<<<<

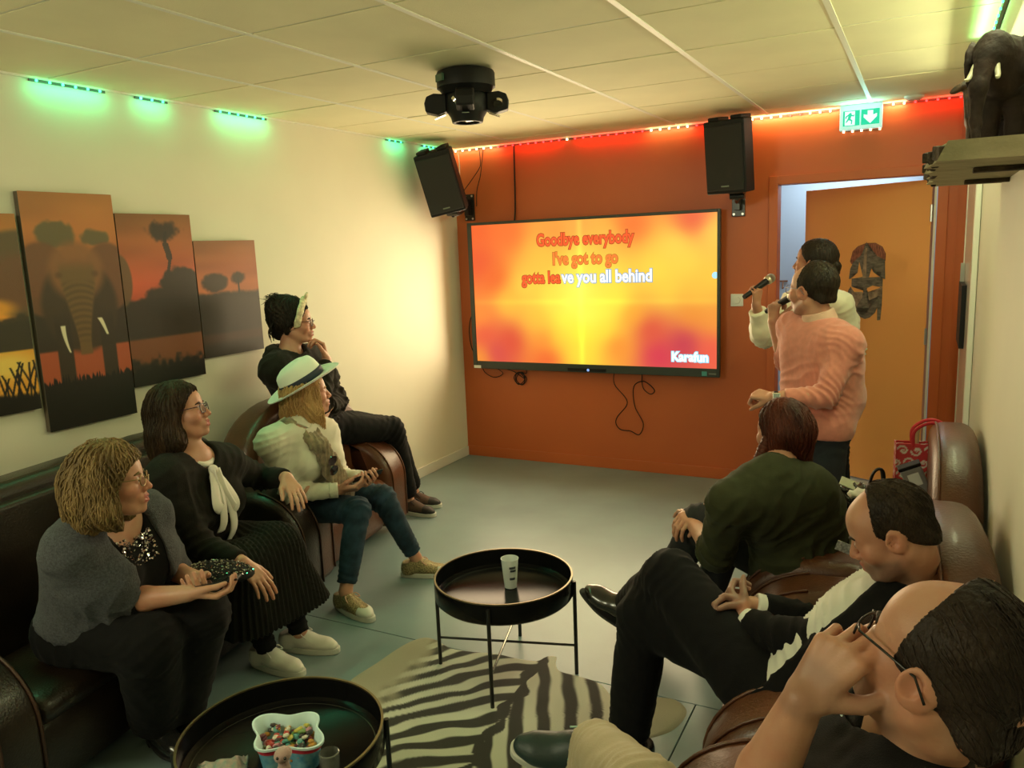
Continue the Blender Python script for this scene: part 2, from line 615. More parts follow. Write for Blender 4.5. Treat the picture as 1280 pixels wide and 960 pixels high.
lyric('Goodbye everybody', 0.734, 1.478, 1.662, 0.122, E_RED, E_BROWN)
lyric("I've got to go", 0.860, 1.357, 1.524, 0.122, E_OR2, E_OUT2)
lyric('gotta lea', 0.600, 0.915, 1.392, 0.122, E_RED, E_BROWN)
lyric('ve you all behind', 0.922, 1.602, 1.392, 0.122, E_WHITE, E_BLUE)
lyric('Karafun', 1.738, 1.99, 0.843, 0.090, E_WHITE, E_CY, 'logo_text')
bm = BM(); add_cyl(bm, L3(2.035, -0.101, 1.424), L3(2.035, -0.1025, 1.424), 0.022, seg=24); obj('menu_button', bm, emat('pale_blue_button', rgb(170, 225, 255)), tv)
bm = BM(); add_box(bm, L3(1.105, -0.108, 0.757), (0.30, 0.006, 0.022)); obj('control_strip', bm, M_BLACK, tv, bev=0.002)
bm = BM(); add_cyl(bm, L3(1.118, -0.1105, 0.757), L3(1.118, -0.1125, 0.757), 0.010, seg=20); obj('power_button', bm, emat('button_glow', rgb(150, 190, 255), 0.8), tv)
bm = BM(); add_box(bm, L3(0.188, -0.1085, 0.752), (0.062, 0.002, 0.022)); obj('sticker', bm, M_WHITEP, tv)
bm = BM(); add_box(bm, L3(1.965, -0.1085, 0.762), (0.035, 0.002, 0.03)); obj('badge', bm, mat('teal_badge', rgb(70, 150, 150), 0.5), tv)
bm = BM(); add_box(bm, L3(2.02, -0.1085, 0.762), (0.05, 0.002, 0.007)); obj('maker_mark', bm, mat('grey_mark', rgb(120, 130, 120), 0.5), tv)
bm = BM(); add_box(bm, L3(1.1, -0.012, 1.3), (0.7, 0.025, 0.5)); obj('wall_mount', bm, M_BLACKM, tv)


# ------------------------------------------------------------------ cables on the back wall
def cable(name, label, pts, r=0.0035, group=None, m=None):
    bm = BM(); add_tube(bm, spline(pts, 8), r, 6)
    o = obj(name, bm, m or M_BLACK, None, smooth=True)
    return tag(o, label, 'cable', group)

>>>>

• **Given problem**: From the data above, write out everything exactly except the pictures.

• **Full answer**:
Continue the Blender Python script for this scene: part 2, from line 615. More parts follow. Write for Blender 4.5. Treat the picture as 1280 pixels wide and 960 pixels high.
lyric('Goodbye everybody', 0.734, 1.478, 1.662, 0.122, E_RED, E_BROWN)
lyric("I've got to go", 0.860, 1.357, 1.524, 0.122, E_OR2, E_OUT2)
lyric('gotta lea', 0.600, 0.915, 1.392, 0.122, E_RED, E_BROWN)
lyric('ve you all behind', 0.922, 1.602, 1.392, 0.122, E_WHITE, E_BLUE)
lyric('Karafun', 1.738, 1.99, 0.843, 0.090, E_WHITE, E_CY, 'logo_text')
bm = BM(); add_cyl(bm, L3(2.035, -0.101, 1.424), L3(2.035, -0.1025, 1.424), 0.022, seg=24); obj('menu_button', bm, emat('pale_blue_button', rgb(170, 225, 255)), tv)
bm = BM(); add_box(bm, L3(1.105, -0.108, 0.757), (0.30, 0.006, 0.022)); obj('control_strip', bm, M_BLACK, tv, bev=0.002)
bm = BM(); add_cyl(bm, L3(1.118, -0.1105, 0.757), L3(1.118, -0.1125, 0.757), 0.010, seg=20); obj('power_button', bm, emat('button_glow', rgb(150, 190, 255), 0.8), tv)
bm = BM(); add_box(bm, L3(0.188, -0.1085, 0.752), (0.062, 0.002, 0.022)); obj('sticker', bm, M_WHITEP, tv)
bm = BM(); add_box(bm, L3(1.965, -0.1085, 0.762), (0.035, 0.002, 0.03)); obj('badge', bm, mat('teal_badge', rgb(70, 150, 150), 0.5), tv)
bm = BM(); add_box(bm, L3(2.02, -0.1085, 0.762), (0.05, 0.002, 0.007)); obj('maker_mark', bm, mat('grey_mark', rgb(120, 130, 120), 0.5), tv)
bm = BM(); add_box(bm, L3(1.1, -0.012, 1.3), (0.7, 0.025, 0.5)); obj('wall_mount', bm, M_BLACKM, tv)


# ------------------------------------------------------------------ cables on the back wall
def cable(name, label, pts, r=0.0035, group=None, m=None):
    bm = BM(); add_tube(bm, spline(pts, 8), r, 6)
    o = obj(name, bm, m or M_BLACK, None, smooth=True)
    return tag(o, label, 'cable', group)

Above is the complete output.